Yep. this is why I don't feel like AI used in this manner moves the needle for music: people only actively listen to the best 0.1% of music anyway. The ability to create music that is firmly in the other 99.9%, as this stuff very clearly is, just means that the ocean of mediocrity has more water dumped into it.


> It's not that there isn't enough electronic music being made, it's that every new track that lands on soundcloud is a drop in the ocean of mediocrity. There is _too_ much, and 99.9% is just boring to listen to, because it sounds like everything else.

To the extent that sounding like everything else is a problem, how is ML generated music not going to have it?

And in general this isn't going to be a qualitative improvement in experience. ML algorithms for recommendation are searching the preference space in much the same way ML generation would, they're just doing it over existing stuff. If you really find 99.9% of existing material boring you're probably going to find a similar order of generated material boring.

Though I suspect 99.9% is hyperbole. My rate of "this is listenable and interesting and I'd like to come back " on Soundcloud is better than 1 in 25 on the worst day and better than 1 in a dozen on most, and the rate is often north of 1 in 6 for curated platforms like Pandora. It's never been easier to discover good new music to listen to with not much in the way of effort.


"To the extent that sounding like everything else is a problem, how is ML generated music not going to have it?"

AI generated art has explored all sorts of weird spaces that few humans have touched.

It's not difficult to make computers create unusual, original, bizarre work. The difficulty comes in making it both original and enjoyable/interesting.

Also consider that AI-generated music is often going to actually be a collaboration between a human and an AI. The human will be acting at least as a curator, because not everything created by AI is going to be pleasing, so some selection and catering to human taste will be required.


> The human will be acting at least as a curator, because not everything created by AI is going to be pleasing, so some selection and catering to human taste will be required.

Yes, and keep in mind humans are already doing this! It's very common to do tweaking of knobs on a synth/VST while recording and create a 10-20 minute audio file, commonly called a bass jam or mud pie, then select the best bits to use in a song. And of course, people use randomization tools to tweak the knobs for them. IMO use of AI to support this type of workflow is far more promising than going directly to the finished product.

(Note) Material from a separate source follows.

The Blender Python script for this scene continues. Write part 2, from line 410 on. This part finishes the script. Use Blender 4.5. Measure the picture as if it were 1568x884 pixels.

I generated a 1:20 sample using your prompt "four-on-the-floor downtempo progressive track with soft pads, no vocals" using the audiocraft-webui fork, which allows for longer generation by overlapping generations.

https://sndup.net/njs2/


It was not super discerning listeners (like it sounds like you are) that I meant to address in that second question. Sorry if that was not clear. Rather it had sounded from some of the comments that people were desperate for original tunes (and maybe not necessarily the most highly produced). But I didn't point to a specific comment, so maybe that's my fault.

We may also disagree on how much good stuff there is coming out, but I agree there is a lot of noise.


Nothing has replaced physical music scenes and communities for content discovery. They filter brutally.